WHAT IS BEING ASKED:
Report each line of the data that has "scene" somewhere in it.

ENTRIES SUPPLIED:
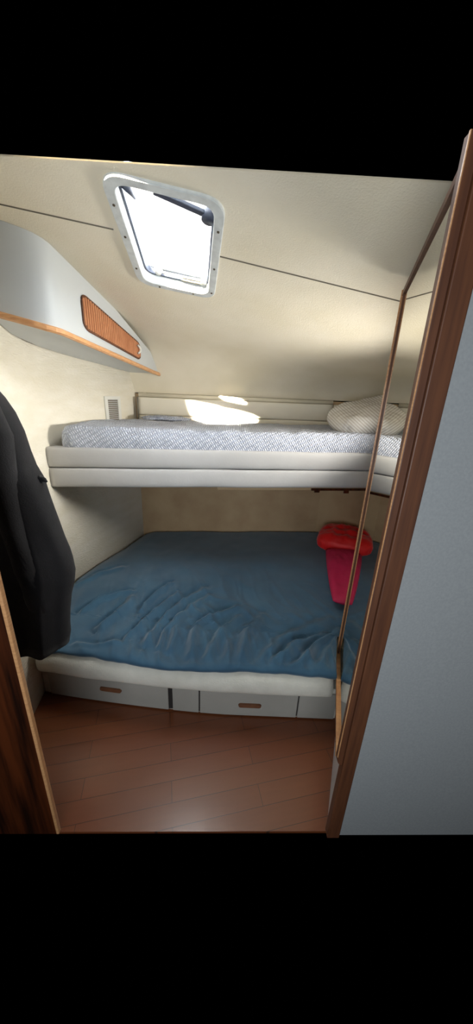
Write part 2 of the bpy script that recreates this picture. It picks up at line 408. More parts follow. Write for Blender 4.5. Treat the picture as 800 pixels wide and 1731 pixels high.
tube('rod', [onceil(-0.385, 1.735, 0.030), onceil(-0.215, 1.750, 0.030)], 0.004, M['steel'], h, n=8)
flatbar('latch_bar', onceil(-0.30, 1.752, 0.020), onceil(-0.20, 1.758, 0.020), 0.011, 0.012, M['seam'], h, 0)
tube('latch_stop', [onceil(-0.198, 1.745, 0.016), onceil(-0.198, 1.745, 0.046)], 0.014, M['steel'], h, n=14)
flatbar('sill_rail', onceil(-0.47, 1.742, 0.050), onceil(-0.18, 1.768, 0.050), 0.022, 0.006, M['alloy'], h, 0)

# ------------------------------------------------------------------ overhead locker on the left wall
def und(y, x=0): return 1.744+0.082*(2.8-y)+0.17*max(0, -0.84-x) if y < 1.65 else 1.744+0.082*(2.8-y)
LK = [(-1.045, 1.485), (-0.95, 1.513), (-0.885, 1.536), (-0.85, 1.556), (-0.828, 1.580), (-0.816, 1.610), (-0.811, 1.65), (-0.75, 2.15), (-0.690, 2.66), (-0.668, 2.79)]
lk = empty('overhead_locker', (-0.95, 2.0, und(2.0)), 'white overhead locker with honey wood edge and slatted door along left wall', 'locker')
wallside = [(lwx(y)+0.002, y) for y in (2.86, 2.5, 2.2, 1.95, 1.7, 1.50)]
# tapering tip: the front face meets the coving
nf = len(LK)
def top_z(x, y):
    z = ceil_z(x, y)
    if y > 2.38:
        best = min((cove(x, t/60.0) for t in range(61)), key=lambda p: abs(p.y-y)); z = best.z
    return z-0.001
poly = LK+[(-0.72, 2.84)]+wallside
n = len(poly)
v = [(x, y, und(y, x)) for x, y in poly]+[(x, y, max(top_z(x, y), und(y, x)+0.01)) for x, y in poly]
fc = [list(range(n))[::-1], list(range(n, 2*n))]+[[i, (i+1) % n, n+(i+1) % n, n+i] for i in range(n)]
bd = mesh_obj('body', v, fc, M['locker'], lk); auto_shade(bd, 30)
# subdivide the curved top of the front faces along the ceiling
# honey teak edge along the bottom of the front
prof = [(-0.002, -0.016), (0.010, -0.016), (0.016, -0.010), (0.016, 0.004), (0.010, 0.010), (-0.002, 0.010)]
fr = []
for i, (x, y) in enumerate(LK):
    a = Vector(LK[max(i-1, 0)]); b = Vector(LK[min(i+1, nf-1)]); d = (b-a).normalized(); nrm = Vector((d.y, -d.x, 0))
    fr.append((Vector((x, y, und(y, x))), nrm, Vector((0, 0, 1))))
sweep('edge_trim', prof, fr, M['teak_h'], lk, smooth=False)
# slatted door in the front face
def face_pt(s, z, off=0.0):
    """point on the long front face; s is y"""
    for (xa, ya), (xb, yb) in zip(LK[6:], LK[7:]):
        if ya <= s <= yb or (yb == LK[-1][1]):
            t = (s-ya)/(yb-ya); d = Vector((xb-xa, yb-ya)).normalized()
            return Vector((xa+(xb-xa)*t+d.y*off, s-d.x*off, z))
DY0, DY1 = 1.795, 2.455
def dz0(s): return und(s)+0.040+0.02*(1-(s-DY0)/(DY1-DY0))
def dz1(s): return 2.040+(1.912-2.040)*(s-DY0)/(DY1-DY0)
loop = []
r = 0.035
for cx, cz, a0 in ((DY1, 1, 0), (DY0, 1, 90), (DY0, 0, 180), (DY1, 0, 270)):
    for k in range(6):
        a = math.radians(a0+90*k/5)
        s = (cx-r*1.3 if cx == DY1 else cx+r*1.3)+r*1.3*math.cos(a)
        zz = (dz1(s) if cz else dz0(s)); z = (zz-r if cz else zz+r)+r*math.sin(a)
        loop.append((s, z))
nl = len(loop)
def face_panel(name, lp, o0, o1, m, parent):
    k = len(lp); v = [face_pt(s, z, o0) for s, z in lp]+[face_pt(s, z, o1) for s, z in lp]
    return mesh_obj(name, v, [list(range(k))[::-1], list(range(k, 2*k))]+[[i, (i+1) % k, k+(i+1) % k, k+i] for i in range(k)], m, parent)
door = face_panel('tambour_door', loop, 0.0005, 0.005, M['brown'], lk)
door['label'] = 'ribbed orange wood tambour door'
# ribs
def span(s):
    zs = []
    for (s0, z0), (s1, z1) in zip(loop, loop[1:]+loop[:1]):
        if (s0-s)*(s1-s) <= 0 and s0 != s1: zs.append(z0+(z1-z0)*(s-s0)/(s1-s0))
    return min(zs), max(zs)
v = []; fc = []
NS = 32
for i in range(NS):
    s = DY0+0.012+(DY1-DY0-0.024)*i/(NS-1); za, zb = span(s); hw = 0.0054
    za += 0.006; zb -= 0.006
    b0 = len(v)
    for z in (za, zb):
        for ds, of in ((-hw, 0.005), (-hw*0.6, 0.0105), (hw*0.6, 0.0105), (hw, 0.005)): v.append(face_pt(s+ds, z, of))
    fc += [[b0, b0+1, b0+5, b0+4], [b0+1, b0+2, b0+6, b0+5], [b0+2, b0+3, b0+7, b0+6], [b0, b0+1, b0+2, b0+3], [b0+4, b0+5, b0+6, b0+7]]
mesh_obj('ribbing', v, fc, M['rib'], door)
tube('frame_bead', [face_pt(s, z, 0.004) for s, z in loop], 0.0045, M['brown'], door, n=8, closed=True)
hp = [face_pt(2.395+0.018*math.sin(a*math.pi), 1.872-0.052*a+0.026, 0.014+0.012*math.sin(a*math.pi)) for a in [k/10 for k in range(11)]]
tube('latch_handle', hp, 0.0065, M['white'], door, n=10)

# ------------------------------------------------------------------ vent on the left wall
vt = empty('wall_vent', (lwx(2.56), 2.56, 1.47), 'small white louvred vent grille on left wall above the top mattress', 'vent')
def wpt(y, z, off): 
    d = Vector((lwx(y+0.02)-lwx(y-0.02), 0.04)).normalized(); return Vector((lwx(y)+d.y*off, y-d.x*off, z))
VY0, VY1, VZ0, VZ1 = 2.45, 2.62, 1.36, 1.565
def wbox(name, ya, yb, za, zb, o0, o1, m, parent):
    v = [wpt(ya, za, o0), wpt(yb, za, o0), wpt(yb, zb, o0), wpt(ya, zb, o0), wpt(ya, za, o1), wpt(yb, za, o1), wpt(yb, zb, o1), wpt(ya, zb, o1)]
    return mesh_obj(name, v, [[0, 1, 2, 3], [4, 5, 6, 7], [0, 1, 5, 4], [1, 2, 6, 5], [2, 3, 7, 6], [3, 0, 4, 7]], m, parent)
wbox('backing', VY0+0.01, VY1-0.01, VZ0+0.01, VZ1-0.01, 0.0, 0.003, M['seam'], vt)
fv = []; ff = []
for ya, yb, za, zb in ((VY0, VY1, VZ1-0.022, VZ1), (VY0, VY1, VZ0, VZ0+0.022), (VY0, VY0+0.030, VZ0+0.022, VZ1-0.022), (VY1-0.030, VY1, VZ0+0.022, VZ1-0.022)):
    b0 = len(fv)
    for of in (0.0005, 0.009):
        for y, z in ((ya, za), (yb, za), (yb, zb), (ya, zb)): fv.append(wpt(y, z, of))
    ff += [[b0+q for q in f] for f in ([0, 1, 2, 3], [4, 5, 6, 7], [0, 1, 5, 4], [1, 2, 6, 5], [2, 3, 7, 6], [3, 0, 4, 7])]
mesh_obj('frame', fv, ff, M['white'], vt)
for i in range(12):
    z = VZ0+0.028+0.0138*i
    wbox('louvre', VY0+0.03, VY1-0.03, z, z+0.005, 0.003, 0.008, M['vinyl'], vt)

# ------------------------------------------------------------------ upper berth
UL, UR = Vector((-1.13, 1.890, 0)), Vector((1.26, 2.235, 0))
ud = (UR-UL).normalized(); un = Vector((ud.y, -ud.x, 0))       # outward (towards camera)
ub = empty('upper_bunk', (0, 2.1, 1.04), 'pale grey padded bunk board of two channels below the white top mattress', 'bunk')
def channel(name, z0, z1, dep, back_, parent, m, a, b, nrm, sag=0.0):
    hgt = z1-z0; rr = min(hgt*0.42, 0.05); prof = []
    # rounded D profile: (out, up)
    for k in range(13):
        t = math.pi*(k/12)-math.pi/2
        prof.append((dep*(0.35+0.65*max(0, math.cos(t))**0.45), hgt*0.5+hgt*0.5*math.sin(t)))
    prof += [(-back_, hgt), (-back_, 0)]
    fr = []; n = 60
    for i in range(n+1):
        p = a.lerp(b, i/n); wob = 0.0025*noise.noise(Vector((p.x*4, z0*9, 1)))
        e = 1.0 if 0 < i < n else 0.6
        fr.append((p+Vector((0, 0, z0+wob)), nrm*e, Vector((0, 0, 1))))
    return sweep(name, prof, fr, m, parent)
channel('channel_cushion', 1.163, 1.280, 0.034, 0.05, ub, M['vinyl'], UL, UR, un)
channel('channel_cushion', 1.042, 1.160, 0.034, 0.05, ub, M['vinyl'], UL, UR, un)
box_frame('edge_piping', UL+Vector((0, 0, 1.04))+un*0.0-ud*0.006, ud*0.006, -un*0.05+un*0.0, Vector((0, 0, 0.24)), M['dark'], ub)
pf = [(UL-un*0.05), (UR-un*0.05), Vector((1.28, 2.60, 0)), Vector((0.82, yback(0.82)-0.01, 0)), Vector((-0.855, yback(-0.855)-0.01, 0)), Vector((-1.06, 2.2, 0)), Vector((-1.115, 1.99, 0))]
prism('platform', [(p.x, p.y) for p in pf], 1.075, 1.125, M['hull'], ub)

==

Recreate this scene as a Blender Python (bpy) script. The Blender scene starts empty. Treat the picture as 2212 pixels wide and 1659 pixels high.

...

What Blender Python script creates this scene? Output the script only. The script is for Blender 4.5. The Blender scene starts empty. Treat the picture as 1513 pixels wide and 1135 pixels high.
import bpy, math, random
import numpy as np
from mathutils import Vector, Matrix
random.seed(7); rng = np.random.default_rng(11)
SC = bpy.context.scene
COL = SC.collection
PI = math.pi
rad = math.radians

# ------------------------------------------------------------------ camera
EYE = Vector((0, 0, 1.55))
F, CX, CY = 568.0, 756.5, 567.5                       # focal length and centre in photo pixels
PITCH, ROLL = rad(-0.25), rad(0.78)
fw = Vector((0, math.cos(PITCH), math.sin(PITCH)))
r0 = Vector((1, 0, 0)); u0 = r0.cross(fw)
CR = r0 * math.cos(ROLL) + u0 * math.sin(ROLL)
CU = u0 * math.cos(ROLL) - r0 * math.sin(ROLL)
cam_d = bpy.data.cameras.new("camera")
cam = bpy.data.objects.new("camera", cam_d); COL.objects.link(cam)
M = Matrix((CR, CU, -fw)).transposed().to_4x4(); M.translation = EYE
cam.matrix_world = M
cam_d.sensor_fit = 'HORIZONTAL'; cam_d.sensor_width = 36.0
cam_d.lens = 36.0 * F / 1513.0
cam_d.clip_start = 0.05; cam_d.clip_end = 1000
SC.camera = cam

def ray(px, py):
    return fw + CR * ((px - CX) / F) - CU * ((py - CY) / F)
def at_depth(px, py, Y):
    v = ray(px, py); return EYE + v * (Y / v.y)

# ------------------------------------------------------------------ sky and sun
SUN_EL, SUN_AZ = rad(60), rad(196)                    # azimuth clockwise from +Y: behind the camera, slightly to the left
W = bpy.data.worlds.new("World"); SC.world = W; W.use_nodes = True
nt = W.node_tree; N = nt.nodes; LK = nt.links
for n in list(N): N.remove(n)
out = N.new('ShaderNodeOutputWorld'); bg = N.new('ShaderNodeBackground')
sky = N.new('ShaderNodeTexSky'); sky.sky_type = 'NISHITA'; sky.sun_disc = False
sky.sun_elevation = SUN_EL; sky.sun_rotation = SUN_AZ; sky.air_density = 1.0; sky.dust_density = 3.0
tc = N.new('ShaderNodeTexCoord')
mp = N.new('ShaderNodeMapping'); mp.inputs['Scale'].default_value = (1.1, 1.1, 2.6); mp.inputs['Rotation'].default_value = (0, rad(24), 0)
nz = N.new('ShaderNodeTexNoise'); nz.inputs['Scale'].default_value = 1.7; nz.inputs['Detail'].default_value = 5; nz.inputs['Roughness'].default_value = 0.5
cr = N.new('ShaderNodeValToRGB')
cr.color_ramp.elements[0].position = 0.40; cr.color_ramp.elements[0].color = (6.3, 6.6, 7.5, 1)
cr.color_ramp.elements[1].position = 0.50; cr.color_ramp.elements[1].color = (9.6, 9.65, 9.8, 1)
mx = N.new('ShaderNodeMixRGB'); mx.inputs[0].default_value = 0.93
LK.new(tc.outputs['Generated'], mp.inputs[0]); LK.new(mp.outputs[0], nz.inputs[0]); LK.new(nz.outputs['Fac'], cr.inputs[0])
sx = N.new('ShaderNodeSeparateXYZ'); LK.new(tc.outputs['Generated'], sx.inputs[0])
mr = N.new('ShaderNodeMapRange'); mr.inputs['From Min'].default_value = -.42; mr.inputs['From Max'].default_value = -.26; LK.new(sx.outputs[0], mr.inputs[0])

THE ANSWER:
Recreate this scene as a Blender Python (bpy) script. The Blender scene starts empty. Treat the picture as 2212 pixels wide and 1659 pixels high.
What Blender Python script creates this scene? Output the script only. The script is for Blender 4.5. The Blender scene starts empty. Treat the picture as 1513 pixels wide and 1135 pixels high.
SC = bpy.context.scene